- Elon Musk said his companies will continue ordering Nvidia chips in large volumes.
- The move reflects sustained demand for AI computing across automotive, space, and AI ventures.
What Happened
Elon Musk has said that his companies, including Tesla, xAI, and SpaceX, will continue to purchase Nvidia chips at scale as they expand their artificial intelligence capabilities.
According to the report, Musk indicated that demand for high-performance chips remains strong across his businesses. These chips are used to train and run AI systems in areas such as autonomous driving, robotics, and data processing.
Tesla relies on AI hardware to support its self-driving technology and in-house computing systems. Meanwhile, xAI focuses on developing large-scale AI models, which require significant computing power. SpaceX also uses advanced computing for satellite operations and network management.
Nvidia has become a key supplier of graphics processing units (GPUs) used in AI workloads. Its chips are widely deployed in data centers and high-performance computing environments.
Musk’s comments come at a time when competition for AI hardware is intensifying. Technology companies are racing to secure access to GPUs, which remain in high demand due to the rapid growth of generative AI and machine learning applications.
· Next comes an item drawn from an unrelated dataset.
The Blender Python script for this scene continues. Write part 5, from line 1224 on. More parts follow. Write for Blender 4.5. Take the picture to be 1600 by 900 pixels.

Several companies have also begun developing their own chips to reduce reliance on external suppliers. However, Nvidia continues to dominate the market for advanced AI processors.
Why It’s Important
The continued large-scale purchasing of Nvidia chips highlights how central AI hardware has become to modern technology strategies. Companies across industries are investing heavily in computing infrastructure to support AI development.
For Nvidia, sustained demand from major customers reinforces its position as a leading supplier in the AI ecosystem. However, reliance on a limited number of suppliers may also create bottlenecks in the supply chain.
Musk’s strategy also reflects the increasing convergence of industries around AI. Automotive, space, and software businesses now depend on similar computing technologies to drive innovation.
At the same time, the scale of investment raises questions about long-term sustainability. AI infrastructure requires significant capital, energy, and maintenance costs. If expected returns do not materialize, companies may face pressure to justify these expenditures.
There are also competitive implications. As more firms secure large volumes of chips, smaller players may struggle to access the hardware needed to compete.
The broader trend suggests that control over AI computing resources is becoming a key factor in technological leadership. Whether this concentration of resources leads to innovation or increased market imbalance remains an open question.